Si el investigador compara la información que proporciona este esfuerzo colectivo con la que ofrecen índices o inventarios anteriores, notará que los datos no sólo están consignados, sino desbrozados y expuestos de tal manera que podrá darse una idea mucho más clara y completa de lo que puede esperar cuando se enfrente a los documentos. Por medio del Catálogo podrá tener una radiografía de la sociedad dieciochesca -de un siglo de movimiento y fundación, con reformas decisivas en el que se fragua el espíritu que desembocará en las esperanzas de los forjadores de la Independencia mexicana-, a través de los textos marginados vinculados con el gran aparato de la censura en las relaciones buenas o malas, positivas o negativas, pero siempre activas y enérgicas, de la Iglesia con el Estado; en un momento en que el normativismo impuesto molesta y despierta los instintos del ser humano para protestar, en la medida de sus capacidades, muchas veces de manera solapada. Asimismo, podrá profundizar en el estudio de las ideas y confrontarlas con las prácticas cotidianas, en la superposición de realidades materiales e ideológicas.

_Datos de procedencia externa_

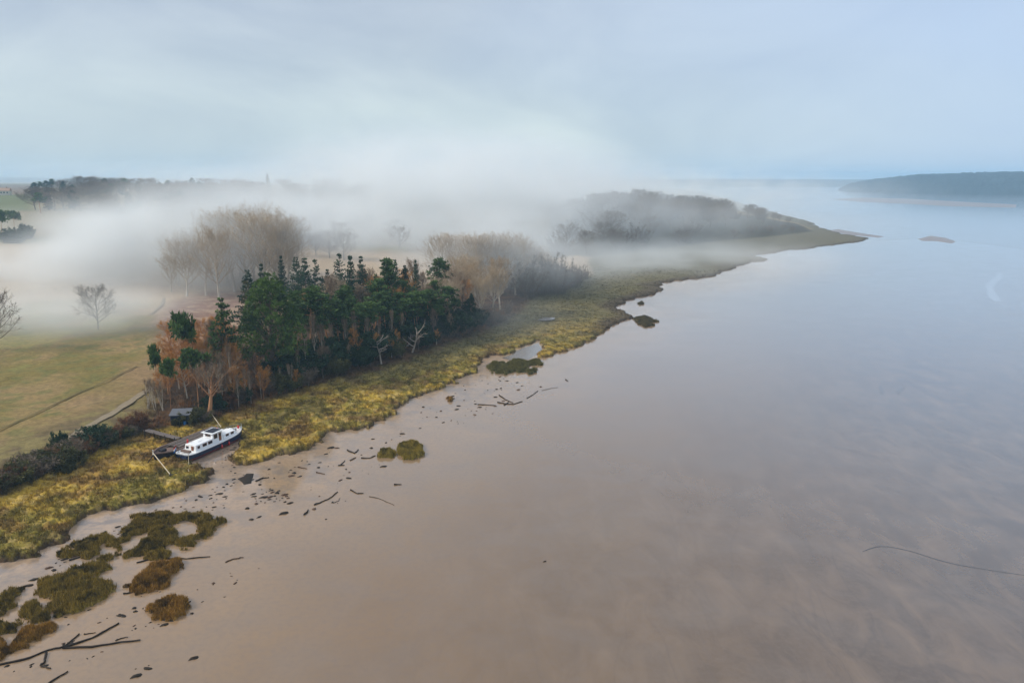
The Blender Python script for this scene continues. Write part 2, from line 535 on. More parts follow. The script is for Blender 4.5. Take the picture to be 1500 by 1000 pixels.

Sin duda, el Catálogo representa un gran paso adelante, pues constituye una técnica novedosa de investigación y consignación de registros. Sin embargo, su consulta responde a métodos tradicionales, como lo han sido, hasta hace bien poco, los ficheros. Los nuevos avances tecnológicos, como las bases de   —22→   datos en discos CD-ROM14, agilizan la localización. Estos discos tienen una gran capacidad de almacenamiento, ya que pueden guardar seiscientos sesenta Megabytes, lo que es equivalente a lo que cabría en mil quinientos discos flexibles de 5 ¼ (o setecientos cincuenta micro discos de 3 ½), o cincuenta mil páginas de computadora. Tienen la ventaja de poder dar acceso abierto -por medio de las entradas de interés particular del investigador, tales como nombres de lugares, asuntos o instituciones- o mediante la combinación de registros, al «cruzar» la información. Es decir, se puede rastrear la información por campos específicos («menús» con listas del contenido de las bases de datos) o por «búsqueda booleana» (por palabras o combinaciones de palabras). El AGN ha lanzado el primero de lo que promete ser una larga serie de ellos: el ARGENA. Por medio de mandos muy sencillos se pueden consultar de manera rápida y eficaz veintidós de los ciento quince grupos documentales referentes a las instituciones coloniales, pues cuenta con ciento setenta mil referencias15. Por su parte, la Universidad Nacional Autónoma de México ha producido algunos también: el ARIES16, LIBRUNAM17, y Clásicos de la Literatura Mexicana18. Por su parte, El Colegio de México y el Consejo Nacional de Ciencia y Tecnología   —23→   han sacado el HISPANAM19. Y, de interés para todos nosotros, el ADMYTE20 español.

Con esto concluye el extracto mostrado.